Antonio Marini

Antonio Marini (27 May 1788 – 10 September 1861) was an Italian painter, mainly of sacred subjects for churches in Tuscany. He is distinct from the Antonio Maria Marini from Venice.

Frescos in Casa Martelli, Florence


He was born in Prato. Early in his career, he painted frescoes, including one depicting Zeus in Olympus, for the Esterhazy Palace in Vienna. He developed an anachronistic style that imitated quattrocento painters, learned in part from his activity restoring such works. He is described by 1836 by the contemporary Luigi Mussini as having begun to paint Madonnas weakly imitated after the neo-purism of the (pre-Raphaelite) Germans such as Overbeck and his associates.[1]

Among his frescoes are those depicting: Sacred and Profane Music, Poetry, and a Choir of Putti (1852) in a salon of the house of count Guicciardini and in the Palazzo Martelli in Florence. He painted the frescoes of the Life of St Anne for the chapel dei Giuntini in San Giuseppe. Among his canvases in oil is one of the Virgin about to embrace her Jesus as a child (1843) and a Glory of the Virgin (1847) for the church of Santa Maria delle Carceri in Prato.

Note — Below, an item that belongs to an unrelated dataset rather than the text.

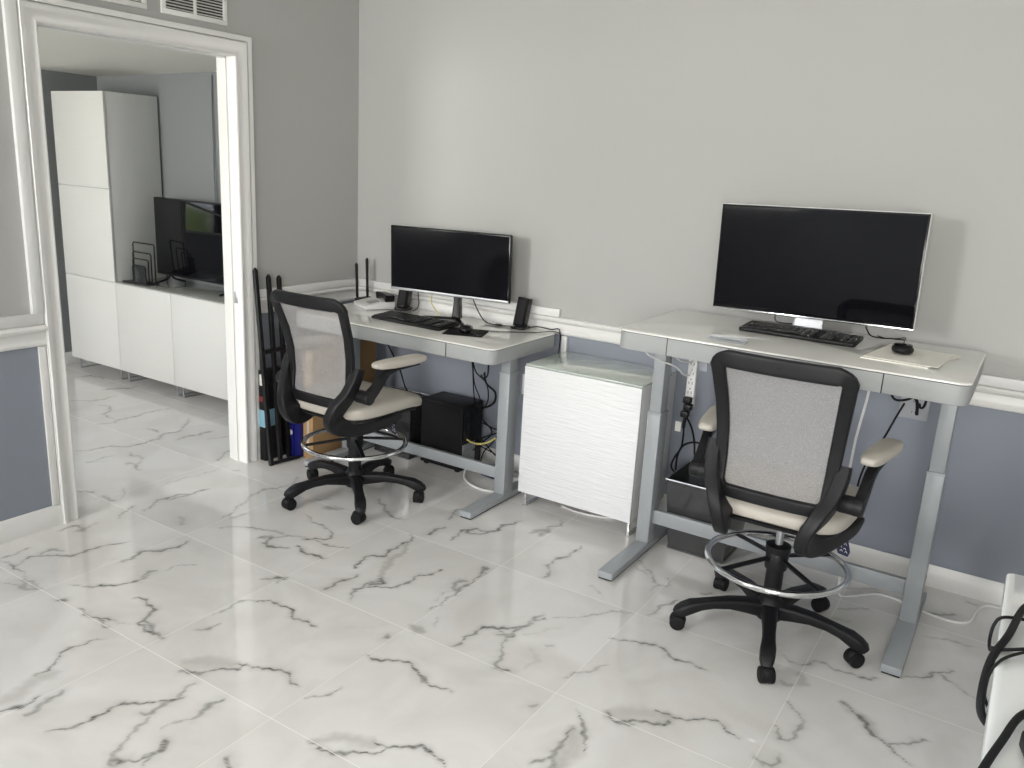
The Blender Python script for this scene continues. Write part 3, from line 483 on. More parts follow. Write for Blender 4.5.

Marini was employed in restoration (1840) of the frescoes in the Palazzo del Podesta of Prato.[2]

His wife, Giulia Marini, painted landscapes and still-life.[3] He died in Florence.


  1. ^ History of Modern Italian Art, by Ashton Rollins Willard, page 670.
  2. ^ Saltini, Guglielmo Enrico (1862). Le Arti Belle in Toscana da Mezzo il Secolo VIII ai di Nostri, Memoria Storica.. Florence, Italy: Tipografia Le Monnier. pp. 54–55.
  3. ^ Palazzo Pretorio in Prato, collections.